There’s only so much you can do in a brief letter to the editor, of course, but I think Dr. Gardner has done a great job (“Diversity in Academia: All I Can Say is Amen“) of suggesting some of the complicated institutional and creative work that needs to be done if the old ‘white male’ order in the U.S. university system is to be finally and fully overturned. As she suggests, this will take a rethinking of the meaning of cultural capital in the educational economy.
This re-vision, in turn, I think, suggests some interesting links among gender (or, rather patriarchal power), genre, and cultural capital. “The dominant picture of philosophy,” Gardner notes, “is an objective search to answer universal timeless questions … expressed in a treatise or scholarly article.” Since access to the cultural capital underwriting these texts was mostly limited to men, few women philosophers’ exist, at least in a strictly formal sense.

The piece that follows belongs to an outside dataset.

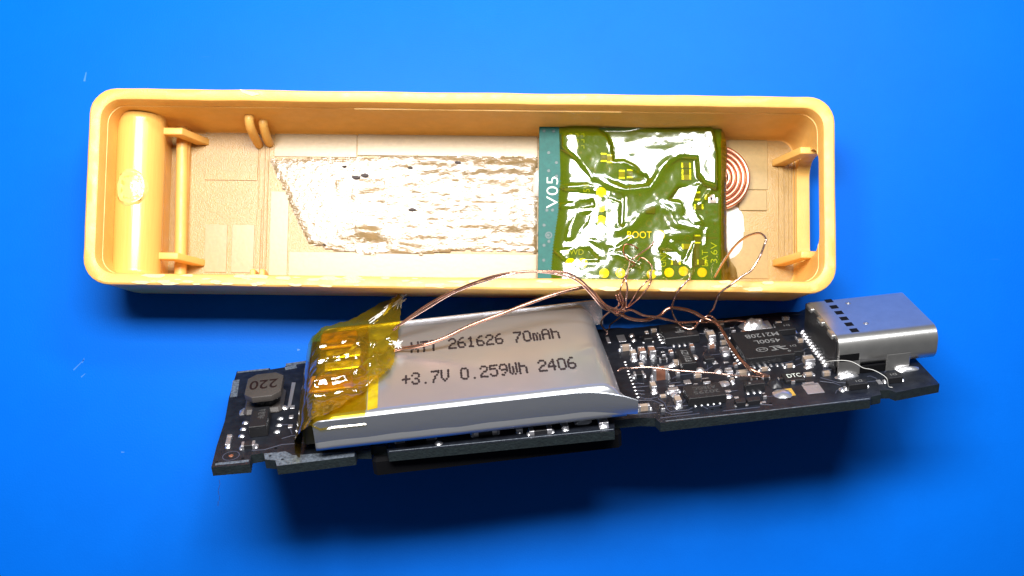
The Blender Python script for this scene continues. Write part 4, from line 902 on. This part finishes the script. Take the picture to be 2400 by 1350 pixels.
def flap(side):
    # folded heat-seal strip standing along the long side, flaring out at the right end
    V = []; F = []; n = 60
    y = 0.0 if side < 0 else BW_+.02
    for i in range(n+1):
        l = .05+(BL_+.8)*i/n; t = max(0, (l-(BL_-4.5))/5.6); fl_ = -.35*t*t if side < 0 else .12*t
        top = BH_-.02-(1.25*t**2.2 if side < 0 else .0)-(.25 if l < .3 else 0); bot = .12
        if side > 0: bot = .4
        wv = .04*noise.noise(Vector((l*.4, side, 0)))
        yi = y+fl_+wv; d = .14
        sg = 1 if side < 0 else -1; yy = yi if side < 0 else yi+d; m1 = bot+(top-bot)*.33; m2 = bot+(top-bot)*.68
        V += [(l, yy+sg*.34, bot), (l, yy+sg*.12, m1), (l, yy+sg*.02, m2), (l, yy, top), (l, yy+sg*d*.5, top+.05), (l, yy+sg*d, top), (l, yy+sg*(d+.5), bot)]
    K = 7
    for i in range(n):
        for k in range(K-1): a = i*K+k; F.append((a, a+K, a+K+1, a+1))
        F.append((i*K+K-1, i*K+2*K-1, i*K+K, i*K))
    F += [tuple(range(K)), tuple(n*K+k for k in range(K-1, -1, -1))]
    return V, F
for sd in (-1, 1):
    fo = mesh('sealed_edge', *flap(sd), M['foiledge'], bat, smooth=True)
    try: fo.data.set_sharp_from_angle(angle=radians(38))
    except Exception: pass
# web joining body and front flared corner
V = []; F = []
for i in range(13):
    l = BL_-4.5+5.6*i/12; t = (l-(BL_-4.5))/5.6
    top = BH_-.12-1.25*t**2.2; yi = -.35*t*t+.1; lb = min(l, BL_-.05)
    V += [(l, yi, top), (min(l, BL_+.6), yi+.6+.3*t, max(.5, top-.12-.3*t)), (lb, yi+1.0+.7*t, max(.3, BH_-.30-1.9*t**3))]
for i in range(12):
    for k in range(2): a = i*3+k; F.append((a, a+3, a+4, a+1))
mesh('corner_fold', V, F, M['foil'], bat, smooth=True)
# dot matrix print, straight on the foil
FONT = {'0': '0111010001100011000110001100010111 0', '-': '', }
GL = {'0': ['01110','10001','10001','10001','10001','10001','01110'], '1': ['00100','01100','00100','00100','00100','00100','01110'], '2': ['01110','10001','00001','00110','01000','10000','11111'],
 '3': ['01110','10001','00001','00110','00001','10001','01110'], '4': ['00010','00110','01010','10010','11111','00010','00010'], '5': ['11111','10000','11110','00001','00001','10001','01110'],
 '6': ['00110','01000','10000','11110','10001','10001','01110'], '7': ['11111','00001','00010','00100','00100','01000','01000'], '9': ['01110','10001','10001','01111','00001','00010','01100'],
 'm': ['00000','00000','11010','10101','10101','10101','10101'], 'A': ['01110','10001','10001','11111','10001','10001','10001'], 'h': ['10000','10000','11110','10001','10001','10001','10001'],
 'V': ['10001','10001','10001','10001','10001','01010','00100'], 'W': ['10001','10001','10101','10101','10101','10101','01010'], '.': ['00000','00000','00000','00000','00000','00000','00100'],
 '+': ['00000','00100','00100','11111','00100','00100','00000'], '-': ['00000','00000','00000','11111','00000','00000','00000'], 'X': ['10001','10001','01010','00100','01010','10001','10001'],
 'T': ['11111','00100','00100','00100','00100','00100','00100'], ' ': ['00000']*7}
def dots(s, p0, p1, hh, z):
    # p0,p1: baseline ends; hh: letter height
    n = len(s); d = Vector((p1[0]-p0[0], p1[1]-p0[1])); cell = d/(n-.15); up = Vector((-d.y, d.x)).normalized()*hh
    for k, c in enumerate(s):
        if c == ' ': continue
        parts = []
        for r in range(7):
            for q in range(5):
                if GL[c][r][q] == '1':
                    p = Vector(p0)+cell*(k+.10+.17*q)+up*((6-r)/6.3)+Vector((random.uniform(-.02, .02), random.uniform(-.04, .04)))
                    rx = cell.length*.135; parts.append(disc(p.x, p.y, z, hh*.11, .006, 7, rx=rx))
        mesh('printed_character', *join(parts), M['ink'], bat)
dots('-XTT 261626 70mAh', *LINE1, BH_+.01)
dots('+3.7V 0.259Wh 2406', *LINE2, BH_+.01)
# left end: nickel tabs, yellow tape underlay, brown patches, crumpled amber flap
box('protection_strip', -1.05, 1.6, -.2, .3, BW_-.2, 1.75, M['ic'], bat, .2)
V = []; F = []
prof = [(-1.35, -.55), (-1.6, .2), (-1.45, 1.3), (-.9, 2.0), (-.1, 2.45), (.6, BH_-.02), (1.6, BH_+.03), (4.1, BH_+.03)]
ny = 40
for j in range(ny+1):
    w = -.1+(BW_+.4)*j/ny
    for i, (l, z) in enumerate(prof): V.append((l+.1*noise.noise(Vector((w*.5, i, 2))), w, z+(.07*noise.noise(Vector((w*.7, l, 5))) if i > 1 else 0)-(1.0 if i > 4 and (w < .6) else 0)*(.6-w)))
for j in range(ny):
    for i in range(len(prof)-1): a = j*len(prof)+i; F.append((a, a+1, a+len(prof)+1, a+len(prof)))
mesh('tape_underlay', V, F, M['amber'], bat, smooth=True)
mesh('tape_underlay', *[*zip()] and None or (lambda: join([([(l, w, BH_+.05+.04*noise.noise(Vector((l, w, 3)))) for w in (.9, 4, 8, 12, BW_-1) for l in (.9, 2.2, 4.2)], [(a*3+b, a*3+b+1, a*3+b+4, a*3+b+3) for a in range(4) for b in range(2)])]))(), M['amber'], bat, smooth=True)
P = BATT['darkbar']; mesh('tape_band', *prism([(4.25, .9), (5.05, 1.1), (5.1, 6.5), (4.3, 6.5)], BH_+.02, BH_+.035), M['yellowtape'], bat)  # narrow yellow band on the foil beside the tape underlay
for (l, w, sx, sy) in ((1.3, 5.9, 1.75, 1.35), (1.6, 13.7, 1.6, 1.5)):
    bevelled('brown_patch', cbox(l-sx, w-sy, BH_+.06, l+sx, w+sy, BH_+.3, .2), M['browntab'], bat, .08, 2)
for w in (8.8, 11.0): bevelled('nickel_tab', cbox(.6, w-.7, BH_+.05, 3.6, w+.7, BH_+.22, .1), M['terminal'], bat, .04, 1)
def crumple():
    V = []; F = []; idx = {}; P = FLAP; st = .1
    for i in range(100):
        for j in range(240):
            l, w = -1.2+i*st, -1.0+j*st
            if not inpoly(l, w, P): continue
            t = max(0, (w-13)/8); z = BH_+.42+.28*noise.noise(Vector((l*.55+3, w*.4, 2)))+.10*noise.noise(Vector((l*1.5, w*1.2, 6)))
            lw = l+.35*noise.noise(Vector((l*.8, w*.8, 21))); ww = w+.35*noise.noise(Vector((l*.8, w*.8, 31)))
            for Q, h_, wd in CREASES: z += h_*math.exp(-(pdist(lw, ww, Q, False)/wd)**2)+(h_*.2*math.exp(-(pdist(lw, ww, Q, False)/.12)**2) if wd > .22 else 0)
            e = max(0, min(1, (l+.9)/1.0)); z = z*e+(1-e)*2.1
            z += .8*t
            idx[i, j] = len(V); V.append((l, w, z))
    for (i, j), a in idx.items():
        if (i+1, j) in idx and (i, j+1) in idx and (i+1, j+1) in idx: F.append((a, idx[i+1, j], idx[i+1, j+1], idx[i, j+1]))
    return V, F
CREASES = [([(-.5, 5.0), (2.6, 5.4), (5.6, 8.6), (6.4, 10)], .5, .35), ([(.2, 9.0), (3.0, 9.8), (6.0, 12.0), (6.9, 14)], .4, .3), ([(-.5, 3.2), (3.5, 3.2), (5.9, 6.0)], .35, .28), ([(3.4, 9), (3.9, 12), (5.2, 15.5), (7.0, 19)], .45, .35), ([(-.3, 12), (2.5, 12.2), (4.4, 11)], .3, .25), ([(4.6, 4.5), (5.0, 8), (4.7, 12)], .25, .2)]
mesh('amber_tape', *crumple(), M['amber2'], bat, smooth=True)
# frayed white ends of torn fibre
parts = []
for i in range(60):
    a = random.uniform(.1, 1.5); p = Vector((7.0+random.uniform(-.4, .3), 18.6+random.uniform(-.8, 1.0), BH_+1.1)); d = Vector((cos(a)*.5, sin(a)*.8, random.uniform(.0, .4)))*random.uniform(.4, 1.1)
    parts.append(tube([p-d*.9, p, p+d*.6, p+d*1.1+Vector((random.uniform(-.3, .3), random.uniform(-.3, .3), 0))], .024, 4, 3))
for i in range(22):
    p = Vector((6.55+random.uniform(-.3, .4), 10.4+random.uniform(-.6, .6), BH_+.7)); d = Vector((random.uniform(-.4, .4), random.uniform(-.4, .4), .2))
    parts.append(tube([p-d*.6, p, p+d*.6, p+d*.8], .04, 4, 2))
for i in range(40):
    t = i/40; p = Vector((4.6+2.2*t+random.uniform(-.35, .35), 15.2+3.0*t+random.uniform(-.4, .4), BH_+.9+.4*t)); d = Vector((.35, .5, .02))
    parts.append(tube([p-d*.5, p, p+d*.5, p+d*.7], .035, 4, 2))
o = mesh('frayed_fibre', *join(parts), M['fibre'], bat); o['kind'] = 'stuff'

# ---------------------------------------------------------------- enamelled wires
def wire(key, r, m, label, wob=.2, jit=.07):
    P = [Vector(p)+Vector((random.uniform(-jit, jit), random.uniform(-jit, jit), random.uniform(-jit, jit))) for p in WIRES[key]]
    c = P[0].copy(); o = mesh('copper_wire', *tube([p-c for p in P], r, 8, 7, wob), M[m], smooth=True); o.location = c
    tag(o, label, 'wire', 'fine copper wires'); return o
wire('w1', .11, 'copper', 'long copper wire arching highest from the battery tape to the big solder blob')
wire('w3', .085, 'copperlight', 'copper wire running beside the highest arch, then turning up into the case')
wire('w2', .155, 'copper', 'thickest copper wire, crossing the battery print and ending near the DTC mark')
wire('w4', .07, 'copper', 'thin copper wire with a small loop over the lower middle of the green board')
wire('w5', .07, 'copper', 'thin dark copper wire crossing the case rim, hooked at its top end')
wire('w6', .065, 'copper', 'thin copper wire ending at the gold pads along the case front wall')
wire('w7', .08, 'copper', 'short copper wire dropping from the knot to the black board beside the battery')
wire('w8', .09, 'copperlight', 'short bright copper wire curving round the right end of the battery')
wire('w9', .10, 'copperlight', 'copper wire bending in an S over the case rim and past the chip marked M2120B')
wire('w10', .10, 'copperlight', 'copper wire making the tall loop right of the green board')
wire('w11', .075, 'copperlight', 'thin straight bright wire from the battery end across the small parts')
P = [Vector(p) for p in WIRES['fib']]; c = P[0].copy(); o = mesh('stray_fibre', *tube([p-c for p in P], .022, 5, 6), M['fibre'], smooth=True); o.location = c
tag(o, 'hair-thin pale fibre curling over the side of the metal plug', 'fibre')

In effect, genre is the gatekeeper.
Women asked important questions, of course, and they wrote about the answers. “However, the work of some women philosophers,” Gardner says, “can often be of a more personal nature, sometimes written in a literary form, and focused on specific questions that pertain to women or to women at a particular historical and cultural era.” Since few women had access to the traditionally masculine form of cultural capital, in other words, they created an alternative.
Interestingly, you could say the opposite as well. Since women had other interests, they side-stepped the traditional masculine forms, creating a form of capital that had value outside the traditional academic economy. Women working in the academy, then, had to either embrace a traditionally masculine discipline, and so work with few historical precedents (in terms of their own gender and at least in some cases interests), or change the criteria that defined the cultural capital of philosophy.